New Public is a women-owned and operated company, including working mums, we’re forever inspired by other women making it work. How do you juggle the balance of being an artist, filmmaker and mother?
CC: New Public, of course, is awesome. It was amazing in our meeting the other day to see a whole team of formidable women.
I’m obsessed with this idea of the coven. I’m surrounded by wonderful, strong female friends, supporters, and collaborators, without whom I really couldn’t function. There’s something so magical about that coming together and about those collaborations, so it’s an added joy and pleasure to work with an essentially female team.
And yes, we mentioned International Women’s Day. It’s a wonderful celebration, and really, every day should be International Women’s Day - and International Human Day too. I think this is an incredibly difficult time in which to remain human, and to uphold dignity, love, freedom, kindness, empathy, and genuine communication with others. Those values feel as though they are being steadily eroded.
So yes, let’s celebrate the possibility of becoming more human, as well as International Women’s Day.

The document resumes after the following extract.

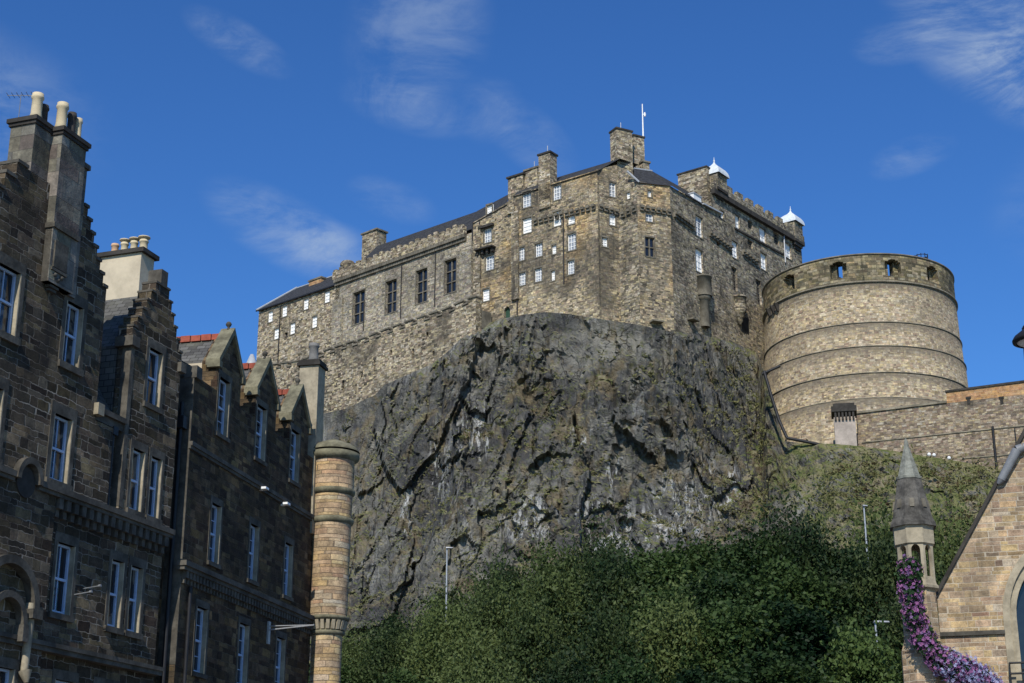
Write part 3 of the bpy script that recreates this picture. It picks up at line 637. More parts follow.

I recently did a collaboration with UN Women UK, who are doing incredible work. I was very honored to design their award this year, which they give to these outstanding women who are so important within the communities in which they work. It was a really humbling experience, especially when you think about their efforts and everything they do.
What is next on the horizon for you - new projects or explorations?
Yeah, so what’s next? Well, this year is fairly busy. We’re doing another installation during the Venice Biennale, along the Grand Canal opposite the Guggenheim, of a large public work, and then another one in Dallas. I’m also currently speaking from the edit of a feature film that we shot earlier this year, which is set to come out in 2027 and explores many of the same themes as my art practice.
Thank you again, New Public. Thank you again to my team. Thank you again to New York. Thank you to Meatpacking to Flatron to dot and yeah, really excited to be here and a small part of this massive, massive, incredible city. You.